The many sports played and followed in Ireland include Gaelic games such as hurling and Gaelic football which are our native sports, horse racing, show jumping, greyhound racing, basketball, fishing, handball, motor sport, tennis, golfing, rugby, UFC boxing, hockey, golf, rowing, cricket, rugby union and Olympic target shooting are organised in an all-island basis, with a single team representing the whole of Ireland in international competitions.  Other sports, such as soccer and netball, have separate organizing bodies in Northern Ireland and the Republic of Ireland. Gaelic hurling is an out door team game, it has prehistoric origins, and has been played for 3,000 years. The objective of the game is for players to use a wooden stick called a hurley (in Irish a camán) to hit a small ball called a sliotar between the opponents’ goalposts either over the crossbar for one point, or under the crossbar into a net guarded by a goalkeeper for one goal, which is equivalent to three points, No protective padding is worn by players. A plastic protective helmet with a face-guard is mandatory for all age groups, including senior level, as of 2010. Gaelic football or Peil Ghaelach, is an Irish team sport. It is played between two teams of 15 players on a rectangular grass pitch. The objective of the sport is to score by kicking or punching the ball into the other team’s goals for three points or between two upright posts above the goals and over a crossbar for one point. Gaelic football is the most popular sport in Ireland in terms of attendance, and the final of the All-Ireland Senior Championship, held annually at Croke Park, Dublin, draws crowds of more than 80,000 people. Outside Ireland, Gaelic football is mainly played among members of the Irish diaspora. Gaelic Park in New York City is the largest purpose-built Gaelic sports venue outside Ireland.  Most recent Irish sporting achievements include the Irish Rugby team beating the All Blacks in Chicago in November 2016 for the first time in 111 years. Dublin born UFC fighter Conor McGregor won titles in two different weight classes at the same time in November 2016 for the first time in twenty-three years in UFC history. Irish fans are praised world wide for their up-beat attitude, good sportsman ship and having a laugh, check out Irish fans at the Soccer World Cup in France during summer 2016 on YouTube.

Irish Symbolism

  • The traditional symbol of Ireland is the harp, it is said to reflect the immortality of the soul. The musicians of ancient chieftains played the harp, and it remains one of the most popular Celtic instruments today. You’ll find the harp everywhere in Ireland, from coins, uniforms, in Irish music and the state seal to the Guinness pint glass.

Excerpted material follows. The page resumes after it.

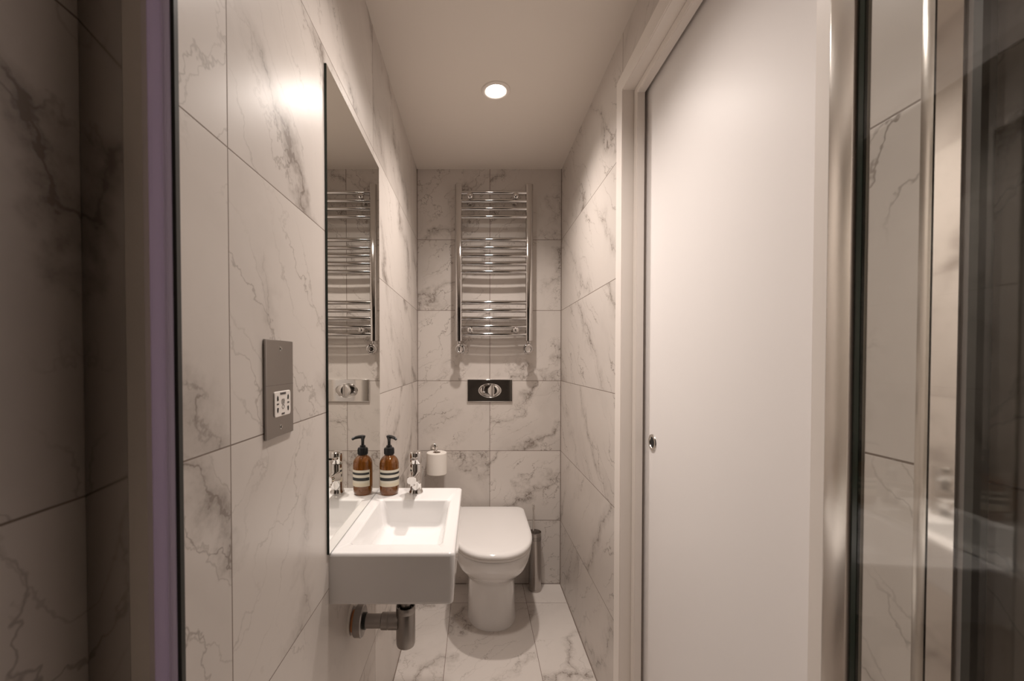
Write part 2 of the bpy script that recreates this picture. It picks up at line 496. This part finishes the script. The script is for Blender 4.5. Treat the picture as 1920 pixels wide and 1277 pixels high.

  • The shamrock is a single-stemmed plant with three leaves and grows on the hills of Ireland. The shamrock is everywhere: postcards, t-shirts, cereal boxes. The shamrock was made famous by St. Patrick, the Patron Saint of Ireland. Legend tells that he used the shamrock’s three leaves to help explain the Holy Trinity to the pagans during his mission to bring Christianity Ireland.
  • The Claddagh, the heart represents timeless love, the crown represents loyalty and fidelity, and the hands represent friendship. The Claddagh is mostly found on jewelry.
  • The Celtic Cross, is a symbol for Celtic Christianity that combines the traditional Christian cross with a ring through the cross’s intersection. Also referred to as the High Cross, the Irish Cross and the Cross of Iona. The ring is considered a solar symbol of energy, a life source.
  • Irish Ogham Alphabet is a gift from the Celtic god Ogimos, or the god of eloquence. The true origin of the alphabet remains a complete mystery.
  • Triquetra/Trinity Knot, is the most common knot. Unity and trinity of soul, heart and mind. It represents three distinct yet interlocked levels: physical, mental and spiritual.
  • The Irish flag, was constructed during the war of Independence in 1919. The tricolor flag symbolizes; the older majority Gaelic traditions of Ireland, mainly consisting of Romin Catholics, represented by green, the orange color represents mainly protestants and the white signifies a lasting truce between the two, both living in peace.